The listed professional services sector saw a rare takeover announcement yesterday when Ince Group plc announced an agreed £10m share offer for AIM-listed corporate adviser and stockbroker Arden Partners. The deal will create a one-stop shop for corporate investment services. 

Under the deal, Arden shareholders will receive seven Ince shares for every 12 Arden shares, based on a price of 53p per Ince share. This values each Arden share at 31p, a 40.5% premium on the closing price cited in the offer. Arden shares, which had been trading at a flat 20.6p rose sharply from Monday, peaking at 28p yesterday. 

Following the acquisition, Arden shareholders will own 21.6% of the enlarged issued share capital, Ince said. 
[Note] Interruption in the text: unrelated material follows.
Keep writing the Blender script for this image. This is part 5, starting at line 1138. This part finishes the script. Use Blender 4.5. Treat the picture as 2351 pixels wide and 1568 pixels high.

In its announcement to the London Stock Exchange, Ince said the acquisition would add expertise in public company corporate finance and advisory services.

Adrian Biles, chief executive of Ince, said the deal was driven by demand for integrated services. 'Clients in the UK and overseas are telling us that they want to streamline their advisory relationships whilst being able to access the London capital markets. This deal brings best in class professional services and investment banking together.' 

Adrian Biles, Gordon Dadds

Biles: Deal was driven by demand for integrated services

Donald Brown, Arden’s chief executive, said the deal allows the firm to offer a wider range of services and access to a larger client base. 'We believe that the combination will address the needs of ambitious, growing companies as they look to take advantage of London’s capital market and professional services excellence.' Following the acquisition, Brown will join Ince’s board as an executive director. 

The announcement said the deal 'has the potential to increase the deal flow to the Ince legal services business significantly, especially in capital markets work'. It is also designed to save £1m a year within three years in office space and 'harmonisation of operating models'.

Meanwhile, Arden’s net cash balances of £3.1 million will reduce Ince’s net debt.

The deal is subject to approval of the Financial Conduct Authority and the London Stock Exchange. It will not need the approval of Ince shareholders.

Shares in Ince Group plc slipped 5.8% to 49p this morning, down from a year high of 88.2p in April.